A string such as "aeiou" or "au 123" contains vowels but no consonants. A careless implementation might attempt to divide by zero. The problem explicitly states that the score should be 0 when c = 0. The implementation handles this by checking if consonants == 0 before performing division.

No Vowels Exist

A string such as "bcdfg" contains only consonants. In this case, v = 0 and c > 0, so the score should be 0 // c = 0. The algorithm naturally produces this result through integer division.

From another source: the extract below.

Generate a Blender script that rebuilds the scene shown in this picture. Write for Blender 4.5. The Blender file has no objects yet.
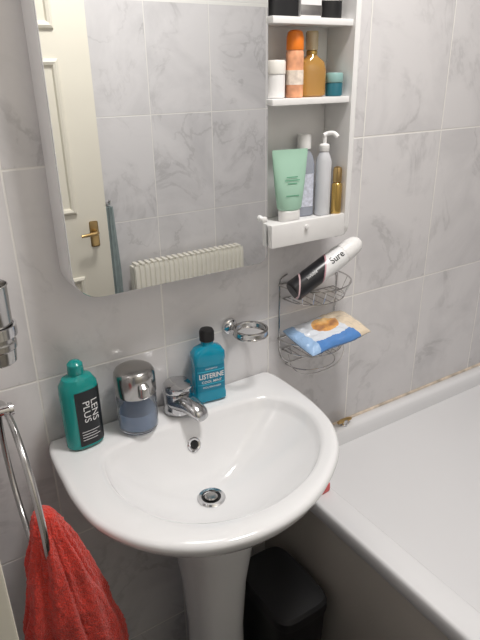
import bpy, bmesh, math, random
from math import sin, cos, pi, radians, sqrt
from mathutils import Vector, Matrix, noise
random.seed(3)
S=bpy.context.scene
COL=S.collection

# ---------------------------------------------------------------- materials
def newmat(name):
    m=bpy.data.materials.new(name); m.use_nodes=True
    nt=m.node_tree; b=nt.nodes['Principled BSDF']
    return m,nt,b
def setin(b,k,v):
    if k in b.inputs: b.inputs[k].default_value=v
def rgba(c): return (c[0],c[1],c[2],1)
def mat(name,col,rough=.4,metal=0,coat=0,trans=0,ior=1.45,var=0,scale=20,bump=0,bscale=200,emis=None,alpha=1):
    m,nt,b=newmat(name)
    setin(b,'Base Color',rgba(col)); setin(b,'Roughness',rough); setin(b,'Metallic',metal)
    setin(b,'Coat Weight',coat); setin(b,'Transmission Weight',trans); setin(b,'IOR',ior)
    if var>0:
        tc=nt.nodes.new('ShaderNodeTexCoord'); n=nt.nodes.new('ShaderNodeTexNoise'); n.inputs['Scale'].default_value=scale
        r=nt.nodes.new('ShaderNodeValToRGB')
        r.color_ramp.elements[0].position=.3; r.color_ramp.elements[1].position=.7
        r.color_ramp.elements[0].color=rgba([c*(1-var) for c in col]); r.color_ramp.elements[1].color=rgba([min(1,c*(1+var)) for c in col])
        nt.links.new(tc.outputs['Object'],n.inputs['Vector']); nt.links.new(n.outputs['Fac'],r.inputs['Fac'])
        nt.links.new(r.outputs['Color'],b.inputs['Base Color'])
    if bump>0:
        tc=nt.nodes.new('ShaderNodeTexCoord'); n=nt.nodes.new('ShaderNodeTexNoise'); n.inputs['Scale'].default_value=bscale
        bp=nt.nodes.new('ShaderNodeBump'); bp.inputs['Strength'].default_value=bump; bp.inputs['Distance'].default_value=.004
        nt.links.new(tc.outputs['Object'],n.inputs['Vector']); nt.links.new(n.outputs['Fac'],bp.inputs['Height'])
        nt.links.new(bp.outputs['Normal'],b.inputs['Normal'])
    return m

def tile_mat(name,axis,phase,zphase,top=None,dark=1.0):
    """marbled ceramic tiles .25 x .366 ; axis: 0 -> u=x , 1 -> u=y"""
    m,nt,b=newmat(name); N=nt.nodes; L=nt.links
    def math_(op,a,b_=None,c=None):
        n=N.new('ShaderNodeMath'); n.operation=op
        for i,v in enumerate((a,b_,c)):
            if v is None: continue
            if isinstance(v,(int,float)): n.inputs[i].default_value=v
            else: L.new(v,n.inputs[i])
        return n.outputs[0]
    g=N.new('ShaderNodeNewGeometry'); s=N.new('ShaderNodeSeparateXYZ'); L.new(g.outputs['Position'],s.inputs[0])
    u=math_('DIVIDE',math_('SUBTRACT',s.outputs[axis],phase),.25)
    v=math_('DIVIDE',math_('SUBTRACT',s.outputs[2],zphase),.366)
    fu=math_('FRACT',u); fv=math_('FRACT',v)
    iu=math_('FLOOR',u); iv=math_('FLOOR',v)
    du=math_('MULTIPLY',math_('MINIMUM',fu,math_('SUBTRACT',1,fu)),.25)
    dv=math_('MULTIPLY',math_('MINIMUM',fv,math_('SUBTRACT',1,fv)),.366)
    d=math_('MINIMUM',du,dv)
    mr=N.new('ShaderNodeMapRange'); mr.inputs[1].default_value=.0010; mr.inputs[2].default_value=.0023; L.new(d,mr.inputs[0])
    tilef=mr.outputs[0]
    cx=N.new('ShaderNodeCombineXYZ'); L.new(iu,cx.inputs[0]); L.new(iv,cx.inputs[1])
    wn=N.new('ShaderNodeTexWhiteNoise'); L.new(cx.outputs[0],wn.inputs['Vector'])
    sc=N.new('ShaderNodeVectorMath'); sc.operation='SCALE'; sc.inputs['Scale'].default_value=7; L.new(wn.outputs['Color'],sc.inputs[0])
    ad=N.new('ShaderNodeVectorMath'); ad.operation='ADD'; L.new(g.outputs['Position'],ad.inputs[0]); L.new(sc.outputs[0],ad.inputs[1])
    rotn=N.new('ShaderNodeMapping'); rotn.inputs['Rotation'].default_value=(.5,.75,.4); rotn.inputs['Scale'].default_value=(1,2.1,1); L.new(ad.outputs[0],rotn.inputs['Vector'])
    n1=N.new('ShaderNodeTexNoise'); n1.inputs['Scale'].default_value=4.8; n1.inputs['Detail'].default_value=5; n1.inputs['Roughness'].default_value=.58; n1.inputs['Distortion'].default_value=.6; L.new(rotn.outputs[0],n1.inputs['Vector'])
    r1=N.new('ShaderNodeValToRGB'); e=r1.color_ramp.elements
    k=dark
    e[0].position=.27; e[0].color=(.595*k,.582*k,.588*k,1); e[1].position=.56; e[1].color=(.725*k,.708*k,.710*k,1)
    L.new(n1.outputs['Fac'],r1.inputs['Fac'])
    n2=N.new('ShaderNodeTexNoise'); n2.inputs['Scale'].default_value=3.4; n2.inputs['Detail'].default_value=6; n2.inputs['Roughness'].default_value=.58; n2.inputs['Distortion'].default_value=.9; L.new(rotn.outputs[0],n2.inputs['Vector'])
    vv=math_('ABSOLUTE',math_('SUBTRACT',n2.outputs['Fac'],.5))
    m2=N.new('ShaderNodeMapRange'); m2.interpolation_type='SMOOTHSTEP'; m2.inputs[1].default_value=0; m2.inputs[2].default_value=.028; m2.inputs[3].default_value=.32; m2.inputs[4].default_value=0; L.new(vv,m2.inputs[0])
    msk=N.new('ShaderNodeMapRange'); msk.inputs[1].default_value=.58; msk.inputs[2].default_value=.39; L.new(n1.outputs['Fac'],msk.inputs[0])
    vf=math_('MULTIPLY',m2.outputs[0],msk.outputs[0])
    mx=N.new('ShaderNodeMixRGB'); L.new(vf,mx.inputs[0]); L.new(r1.outputs[0],mx.inputs[1]); mx.inputs[2].default_value=(.33*k,.32*k,.322*k,1)
    mg=N.new('ShaderNodeMixRGB'); L.new(tilef,mg.inputs[0]); mg.inputs[1].default_value=(.84*k,.82*k,.785*k,1); L.new(mx.outputs[0],mg.inputs[2])
    col=mg.outputs[0]
    rough=math_('ADD',math_('MULTIPLY',tilef,-.52),.7)
    if top is not None:
        st=math_('GREATER_THAN',s.outputs[2],top)
        mt=N.new('ShaderNodeMixRGB'); L.new(st,mt.inputs[0]); L.new(col,mt.inputs[1]); mt.inputs[2].default_value=(.87,.86,.82,1)
        col=mt.outputs[0]
    L.new(col,b.inputs['Base Color']); L.new(rough,b.inputs['Roughness'])
    bp=N.new('ShaderNodeBump'); bp.inputs['Strength'].default_value=.35; bp.inputs['Distance'].default_value=.002
    L.new(tilef,bp.inputs['Height']); L.new(bp.outputs[0],b.inputs['Normal'])
    return m

M_CER=mat('ceramic',(.83,.83,.835),.10,coat=.5)
M_BATH=mat('bath_enamel',(.83,.83,.84),.12,coat=.4)
M_WHITE=mat('white_laminate',(.81,.80,.79),.35,var=.02)
M_WPL=mat('white_plastic',(.83,.82,.81),.3)
M_CHROME=mat('chrome',(.70,.70,.71),.10,metal=1)
M_TAP=mat('tap_chrome',(.52,.52,.53),.13,metal=1)
M_SATIN=mat('satin_chrome',(.42,.41,.40),.20,metal=1)
M_STEEL=mat('dark_chrome',(.50,.49,.48),.18,metal=1)
M_WIRE=mat('bright_wire',(.55,.54,.53),.14,metal=1)
M_MIRROR=mat('mirror_silver',(.94,.955,.955),.0,metal=1)
M_BRASS=mat('brass',(.55,.38,.17),.28,metal=1)
M_BLACK=mat('black_plastic',(.008,.008,.009),.5)
M_BLABEL=mat('black_label',(.01,.012,.015),.4)
M_WTXT=mat('white_print',(.78,.78,.78),.5)
M_DARK=mat('drain_dark',(.01,.01,.01),.6)
M_CREAM=mat('cream_paint',(.82,.79,.70),.35,var=.02,scale=5)
M_DOOR=mat('door_paint',(.80,.76,.65),.45,var=.02,scale=5)
M_PANEL=mat('bath_panel',(.38,.35,.315),.45,var=.06,scale=5)
M_FLOOR=mat('floor_vinyl',(.030,.028,.026),.6,var=.3,scale=12)
M_CEIL=mat('ceiling_paint',(.85,.84,.83),.8,var=.01)
M_TEAL=mat('teal_plastic',(.005,.27,.25),.25,coat=.3)
M_SOAP=mat('clear_soap',(.84,.88,.94),.03,trans=.95,ior=1.3)
M_LIQ=mat('soap_liquid',(.50,.62,.80),.1,trans=.6,ior=1.33)
M_LISTL=mat('mouthwash',(.0,.42,.62),.06,trans=.45,ior=1.35,coat=.6)
M_LLAB=mat('mouthwash_label',(.0,.20,.32),.35)
M_LLAB2=mat('mouthwash_light_label',(.05,.50,.68),.35)
M_ORANGE=mat('orange_plastic',(.85,.22,.02),.3)
M_AMBER=mat('amber_glass',(.72,.40,.10),.05,trans=.55,coat=.5)
M_GOLD=mat('gold_plastic',(.50,.33,.10),.25,metal=.7)
M_GREEN=mat('mint_tube',(.38,.60,.47),.35,var=.03)
M_TEALJ=mat('dark_teal_jar',(.02,.13,.17),.3)
M_RED=mat('red_terry',(.66,.045,.028),1.0,var=.15,scale=120,bump=1,bscale=420)
setin(M_RED.node_tree.nodes['Principled BSDF'],'Sheen Weight',.25)
M_GREY=mat('grey_cloth',(.30,.36,.36),.9,bump=.6,bscale=300,var=.1)
M_SEAL=mat('silicone_seal',(.66,.56,.46),.6,var=.3,scale=30)
M_PINK=mat('pink_packet',(.75,.12,.12),.4,var=.3,scale=60)

# ---------------------------------------------------------------- mesh helpers
def link(o,parent=None):
    COL.objects.link(o)
    if parent is not None: o.parent=parent
    return o
def mk(name,verts,faces,m,parent=None,loc=(0,0,0),smooth=True,ang=35):
    me=bpy.data.meshes.new(name); me.from_pydata([tuple(v) for v in verts],[],faces); me.validate()
    bm=bmesh.new(); bm.from_mesh(me); bmesh.ops.recalc_face_normals(bm,faces=bm.faces); bm.to_mesh(me); bm.free()
    if m is not None: me.materials.append(m)
    if smooth:
        me.shade_smooth(); me.set_sharp_from_angle(angle=radians(ang))
    o=bpy.data.objects.new(name,me); o.location=loc
    return link(o,parent)
def root(name,label,cat,loc=(0,0,0),rot=(0,0,0)):
    e=bpy.data.objects.new(name,None); e.empty_display_size=.03; e.location=loc; e.rotation_euler=rot
    e['label']=label; e['category']=cat
    return link(e)
def tag(o,label,cat): o['label']=label; o['category']=cat; return o
class G:
    def __init__(s): s.v=[]; s.f=[]
    def add(s,v,f):
        n=len(s.v); s.v+= [Vector(p) for p in v]; s.f+=[tuple(i+n for i in q) for q in f]; return s
    def xf(s,M):
        s.v=[M@p for p in s.v]; return s
def loft(rings,cap0=True,cap1=True,closed=True):
    n=len(rings[0]); v=[p for r in rings for p in r]; f=[]
    for k in range(len(rings)-1):
        for i in range(n if closed else n-1):
            j=(i+1)%n; f.append((k*n+i,k*n+j,(k+1)*n+j,(k+1)*n+i))
    if cap0: f.append(tuple(range(n)))
    if cap1: f.append(tuple((len(rings)-1)*n+i for i in range(n)))
    return v,f
def lathe(prof,n=40,cx=0,cy=0,cap0=True,cap1=True):
    return loft([[(cx+r*cos(2*pi*i/n),cy+r*sin(2*pi*i/n),z) for i in range(n)] for r,z in prof],cap0,cap1)
def sup(rings,n=48,e=2.6):
    R=[]
    for r in rings:
        ee=r[5] if len(r)>5 else e
        pts=[]
        for i in range(n):
            t=2*pi*i/n; c,s=cos(t),sin(t)
            pts.append((r[0]+r[3]*math.copysign(abs(c)**(2/ee),c),r[1]+r[4]*math.copysign(abs(s)**(2/ee),s),r[2]))
        R.append(pts)
    return loft(R)
def box(x0,x1,y0,y1,z0,z1,bev=.002,seg=2):
    bm=bmesh.new(); bmesh.ops.create_cube(bm,size=1)
    for v in bm.verts:
        v.co=Vector(((x0+x1)/2+v.co.x*(x1-x0),(y0+y1)/2+v.co.y*(y1-y0),(z0+z1)/2+v.co.z*(z1-z0)))
    if bev>0: bmesh.ops.bevel(bm,geom=list(bm.edges),offset=bev,segments=seg,profile=.6,affect='EDGES')
    bm.verts.index_update()
    v=[p.co.copy() for p in bm.verts]; f=[tuple(q.index for q in fc.verts) for fc in bm.faces]; bm.free()
    return v,f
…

Presence of Spaces and Digits

Strings may contain spaces and digits, such as "a1b2c3" or "au 123". These characters are neither vowels nor consonants and must not affect the counts. The implementation explicitly filters for alphabetic characters before classifying them, ensuring that spaces and digits are ignored.

Minimum Length Input

The smallest possible input length is one character. Examples include "a" and "b". The algorithm still works correctly because it initializes the counters properly and processes every character using the same logic regardless of string length.

Large Ratio of Vowels to Consonants

A string such as "aeioub" has five vowels and one consonant. The correct score is 5. The implementation uses integer division only after the counts are fully computed, producing the exact floor value required by the problem.